Desmond Mpilo Tutu born October 7, 1931 is a South African social rights activist and retired Anglican bishop who rose to worldwide fame during the 1980s as an opponent of apartheid. The 81 year old activist, along with the UN Human Rights Chief, Navi Pillay and the openly gay Constitutional Court Judge Edwin Cameron spoke at the launch of the UN’s first global campaign to promote gay rights.
“Although gay relationships are legal in South Africa, the country has had some of the worst incidences of homophobic violence, UN human rights chief Navi Pillay said.
‘I am as passionate about this campaign as I ever was about apartheid. For me, it is at the same level,’ the 81-year-old archbishop said at the launch of the Free and Equal campaign in Cape Town.
Same-sex relationships are illegal in more than a third of countries around the world and punishable by death in five, Ms Pillay said.
In Africa, homosexual acts are criminalised in 38 countries, according to the rights group Amnesty International.
Tutu, who retired as Archbishop of Cape Town in 1996, has long campaigned for gay rights.
‘I would refuse to go to a homophobic heaven. No, I would say sorry, I mean I would much rather go to the other place,’ he said.
‘I would not worship a God who is homophobic and that is how deeply I feel about this.’
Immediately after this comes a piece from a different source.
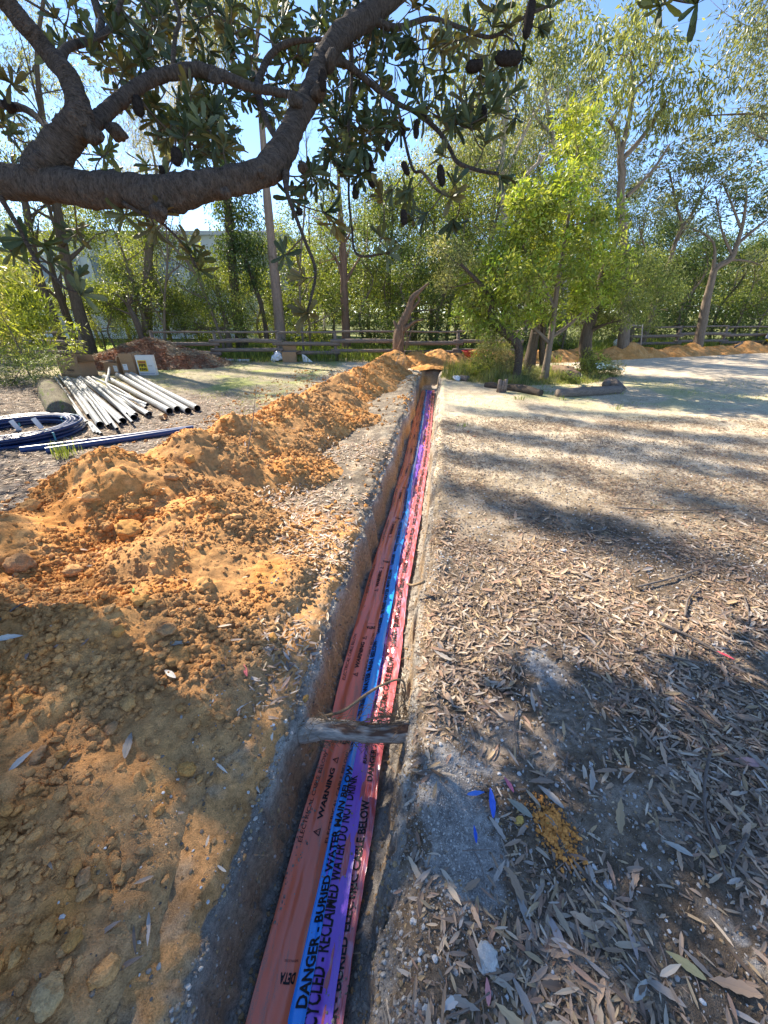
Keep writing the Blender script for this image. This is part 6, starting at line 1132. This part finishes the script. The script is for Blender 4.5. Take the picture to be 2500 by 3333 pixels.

Archbishop Tutu said the campaign against homophobia was on a par with the campaign to end the official racial segregation that split South Africa until it was formally ended in 1994.
‘I am as passionate about this campaign as I ever was about apartheid. For me, it is at the same level,’ he added.
Ms Pillay said gay and lesbian people in South Africa had good legal safeguards but they still faced brutal attacks.
Last month, a lesbian was found dead in a township outside Johannesburg. She had been sexually assaulted with a toilet brush.
‘People are literally paying for their love with their lives,’ Ms Pillay said, AFP news agency reported.
Ms Pillay said the UN will push for gay rights to be recognised in countries where they are illegal.
Pillay,Tutu and Cameron. |
When US President Barack Obama visited Senegal at the start of his visis to Africa in June, he urged African nations to decriminalise homosexual acts.
But he was publicly rebuffed by President Macky Sall of Senegal while the pair were sharing a podium. President Sall said Senegal was not ready to make the step.
Other African faith leaders including Kenyan Catholic Cardinal John Njue also rejected Obama’s comments.